Students who successfully complete the three-year course of study will have earned a total of 60 simultaneous high school and college credit hours if they begin with four hours of concurrent credit classes completed in the ninth grade year at HAPS or Hope High School, Hollis said.
He said the program will not have any impact upon the HHS Concurrent Credit Program as it is now offered. That program has had an 84.7 percent completion success rate on its own since 2010, he said.
“We know this is not for everybody; it is for the student who is already thinking about going to college before they enter the ninth grade,” Hollis said.
Admission will be on a four-tiered approach, with each tier recognizing the status of the applicant relative to being “college ready,” Thomason said. Transfer of graduates to any public college or university in Arkansas is guaranteed under Arkansas law, he said.
“If they graduate with an associate degree, they transfer to any public college in Arkansas, they must be accepted as a junior,” Thomason said. “One of the beautiful things about this is the first two years did not cost them a thing.”
Costs for the first two years of collegiate level study are covered by the HPS under a partnership with UAHT, similar to that of the concurrent credit program, he said.
A ninth grade “pilot project” will be implemented at UAHT in the Fall, 2018, semester, which is not part of the current grades 10-12 application to the ADE, Hart said; although it will become part of the student applicant pool for the initial 10th grade HCP Academy class.
Timelines for the proposal include the filing of a letter of intent with the ADE, which Hollis said has been completed. Filing of the written application for the conversion charter with ADE is pending for a hearing that is currently anticipated in October, he said. A second round hearing may be required thereafter before a decision is made, which should be finalized in November. A proposed start of classes is set for Spring, 2019, Hollis said.

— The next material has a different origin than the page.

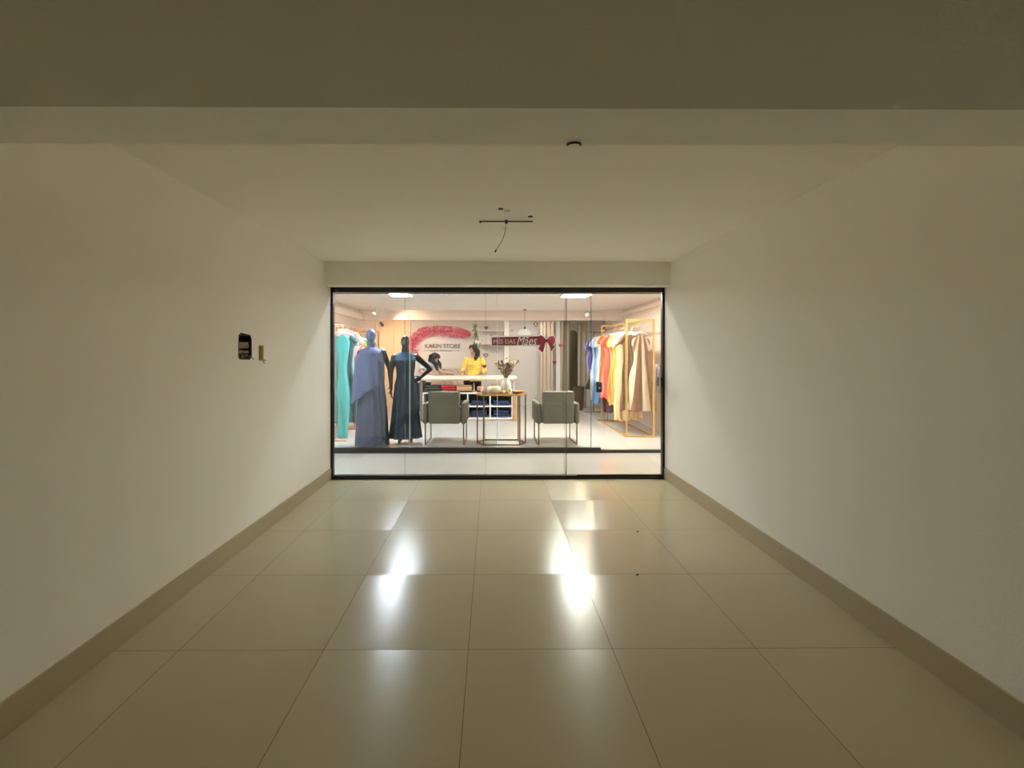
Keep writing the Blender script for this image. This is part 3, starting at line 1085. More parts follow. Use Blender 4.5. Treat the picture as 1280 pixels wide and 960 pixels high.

Students who live outside of the Hope school district, are home-schooled, or attend a private school, may apply once they have formally enrolled in the Hope Public Schools, Hart said.
“If you will enroll in the Hope Public Schools, you will qualify to apply,” he said.
Thomason said that point rests upon the conversion charter status of the school as part of the Hope Public School District, and the district is open to anyone living in Hempstead County who wishes to enroll.
Teaching staff will be essentially college faculty, based upon the curriculum, Thomason said; and, scheduling will allow for extra-curricular activities at the high school level, Hart said.
“You’re still a Bobcat,” he said. “It doesn’t matter what your choice of activity is, we want you to have that experience,” he said.
Thomason said students will also have the opportunity to be a UAHT Iron Horse.
“In the immersion model, they will have the full opportunity to participate in all of our extra curricular activities,” he said.
Both Hart and Thomason said the HCP Academy should have a student body similar in size to HAPS. Thomason noted that the conversion charter application calls for an initial maximum of 50 students per grade level.
“We put 250 through at HAPS, and I think we are at capacity on that campus,” Hart said.
Both Hart and HAPS Principal Dr. Carol Ann Duke emphasized that students who want to attend HCP Academy should begin the application process now.